Yeah. so if you could be doing something differently or better than what you’re doing now, what would that be?

Katrina Wong:

I would say that so much of marketing, you know, what you, right? Like six months ago, 12 months ago, certainly 18 months ago. Yeah. So I would say if we could do something differently or better it’s really spending even more time experimenting and trying out all the new tools out there and just giving ourselves the bandwidth to like brainstorm more. Right. so you know, it, it’s the same thing with planning and strategizing like front-loading that and having even more time to do so and making time in our day to really kind of do that.

Jeff Pedowitz:

I think we all wish we had more time to do that.
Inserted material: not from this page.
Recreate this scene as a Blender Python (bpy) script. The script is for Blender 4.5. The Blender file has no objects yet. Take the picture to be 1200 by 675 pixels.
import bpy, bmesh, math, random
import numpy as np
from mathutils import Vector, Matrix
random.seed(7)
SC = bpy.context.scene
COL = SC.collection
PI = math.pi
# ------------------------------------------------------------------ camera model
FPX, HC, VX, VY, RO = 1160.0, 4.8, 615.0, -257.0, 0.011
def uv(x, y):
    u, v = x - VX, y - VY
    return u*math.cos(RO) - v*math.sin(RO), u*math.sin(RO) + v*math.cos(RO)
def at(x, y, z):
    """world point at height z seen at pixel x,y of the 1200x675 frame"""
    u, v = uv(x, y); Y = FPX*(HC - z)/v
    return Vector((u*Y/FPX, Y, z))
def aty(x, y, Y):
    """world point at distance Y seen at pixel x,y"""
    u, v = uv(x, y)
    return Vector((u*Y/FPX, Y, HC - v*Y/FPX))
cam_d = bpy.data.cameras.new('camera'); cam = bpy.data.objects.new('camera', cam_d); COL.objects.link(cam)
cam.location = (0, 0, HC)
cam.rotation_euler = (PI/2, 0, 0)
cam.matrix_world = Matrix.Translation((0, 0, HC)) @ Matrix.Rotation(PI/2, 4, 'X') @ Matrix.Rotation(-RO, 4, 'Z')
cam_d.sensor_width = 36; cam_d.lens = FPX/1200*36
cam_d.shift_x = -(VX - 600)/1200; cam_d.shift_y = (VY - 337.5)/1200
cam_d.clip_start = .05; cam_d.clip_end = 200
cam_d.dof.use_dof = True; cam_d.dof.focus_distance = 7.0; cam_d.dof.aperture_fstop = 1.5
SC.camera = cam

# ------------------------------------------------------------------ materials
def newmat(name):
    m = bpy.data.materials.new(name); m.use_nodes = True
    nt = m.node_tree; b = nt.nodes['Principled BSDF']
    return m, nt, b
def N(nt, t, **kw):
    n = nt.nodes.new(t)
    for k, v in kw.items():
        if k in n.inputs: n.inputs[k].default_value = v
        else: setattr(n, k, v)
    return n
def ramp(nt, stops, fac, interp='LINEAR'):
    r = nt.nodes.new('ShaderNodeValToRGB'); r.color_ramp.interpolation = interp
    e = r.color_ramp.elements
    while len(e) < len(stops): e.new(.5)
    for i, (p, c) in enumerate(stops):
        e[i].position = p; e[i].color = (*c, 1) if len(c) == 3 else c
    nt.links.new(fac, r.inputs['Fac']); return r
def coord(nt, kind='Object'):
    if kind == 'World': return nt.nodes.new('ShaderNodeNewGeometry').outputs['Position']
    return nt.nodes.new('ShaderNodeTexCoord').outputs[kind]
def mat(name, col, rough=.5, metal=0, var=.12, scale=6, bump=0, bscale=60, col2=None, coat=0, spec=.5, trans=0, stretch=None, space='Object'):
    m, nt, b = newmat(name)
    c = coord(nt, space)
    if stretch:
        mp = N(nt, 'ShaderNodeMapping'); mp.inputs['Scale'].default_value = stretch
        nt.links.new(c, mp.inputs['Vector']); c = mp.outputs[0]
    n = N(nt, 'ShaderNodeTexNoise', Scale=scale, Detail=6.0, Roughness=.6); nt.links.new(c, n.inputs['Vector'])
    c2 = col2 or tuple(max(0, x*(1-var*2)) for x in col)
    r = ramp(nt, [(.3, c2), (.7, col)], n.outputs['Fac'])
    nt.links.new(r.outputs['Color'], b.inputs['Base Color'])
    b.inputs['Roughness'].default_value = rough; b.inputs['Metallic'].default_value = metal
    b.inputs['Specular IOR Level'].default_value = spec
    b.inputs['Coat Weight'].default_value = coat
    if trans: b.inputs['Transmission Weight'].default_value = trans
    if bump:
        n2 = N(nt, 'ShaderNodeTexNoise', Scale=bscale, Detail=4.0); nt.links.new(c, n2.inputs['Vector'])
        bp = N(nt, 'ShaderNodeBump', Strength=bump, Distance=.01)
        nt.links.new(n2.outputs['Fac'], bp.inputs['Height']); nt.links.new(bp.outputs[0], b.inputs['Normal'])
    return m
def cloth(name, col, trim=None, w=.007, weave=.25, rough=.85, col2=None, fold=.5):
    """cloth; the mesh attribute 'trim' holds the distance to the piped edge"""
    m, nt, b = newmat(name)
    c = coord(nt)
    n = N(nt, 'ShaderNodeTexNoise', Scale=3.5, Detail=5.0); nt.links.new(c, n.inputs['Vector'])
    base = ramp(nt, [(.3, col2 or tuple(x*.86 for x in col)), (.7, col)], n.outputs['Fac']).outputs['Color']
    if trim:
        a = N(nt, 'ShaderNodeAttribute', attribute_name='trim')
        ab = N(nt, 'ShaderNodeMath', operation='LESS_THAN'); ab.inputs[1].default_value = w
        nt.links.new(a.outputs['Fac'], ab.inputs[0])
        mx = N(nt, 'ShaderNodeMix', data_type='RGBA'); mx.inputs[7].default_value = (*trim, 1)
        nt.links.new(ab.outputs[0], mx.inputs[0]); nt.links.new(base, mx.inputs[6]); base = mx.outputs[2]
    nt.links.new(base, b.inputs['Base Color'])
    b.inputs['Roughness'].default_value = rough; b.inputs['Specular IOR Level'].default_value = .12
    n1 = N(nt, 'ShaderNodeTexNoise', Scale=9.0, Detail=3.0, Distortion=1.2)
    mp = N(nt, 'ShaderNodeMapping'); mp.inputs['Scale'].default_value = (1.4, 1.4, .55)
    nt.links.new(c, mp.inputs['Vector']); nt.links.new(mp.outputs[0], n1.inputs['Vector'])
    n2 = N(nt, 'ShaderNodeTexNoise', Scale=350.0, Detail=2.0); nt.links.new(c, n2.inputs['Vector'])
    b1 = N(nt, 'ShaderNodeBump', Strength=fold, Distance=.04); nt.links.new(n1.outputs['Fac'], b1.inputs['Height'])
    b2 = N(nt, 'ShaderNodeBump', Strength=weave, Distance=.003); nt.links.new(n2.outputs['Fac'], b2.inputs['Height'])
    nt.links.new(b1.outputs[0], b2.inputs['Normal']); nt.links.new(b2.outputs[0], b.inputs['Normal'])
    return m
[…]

I mean, it’s a, there’s so many, so many different things and not enough hours in the day. So as you continue to progress finish this sentence, I guess a year from now, my team at Hired will be

Katrina Wong:

Gosh, a year from now, my team at higher will be sourcing 50% of closed won opportunities here at higher. That would be a nice school.

Jeff Pedowitz:

All right. 50% it’s on tape. Okay, great. Where are you, where are you now

Katrina Wong:

Happy to share that we are contributing and sourcing well over kind of the industry average for SAS. Right. So according to serious decisions that typically is in and around 33% of close revenue, that’s healthy. We’re currently sourcing well over 40% of one opportunity Sierra hired and we can report against it. We can show that.

Jeff Pedowitz:

Yeah. Well, based upon everything that you’ve told us today, I am not surprised at all. Great performance over there. Katrina, thank you so much for being on the program today.

Katrina Wong:

Okay. Thank you. Thank you, Jeff, for your time. Really appreciate it.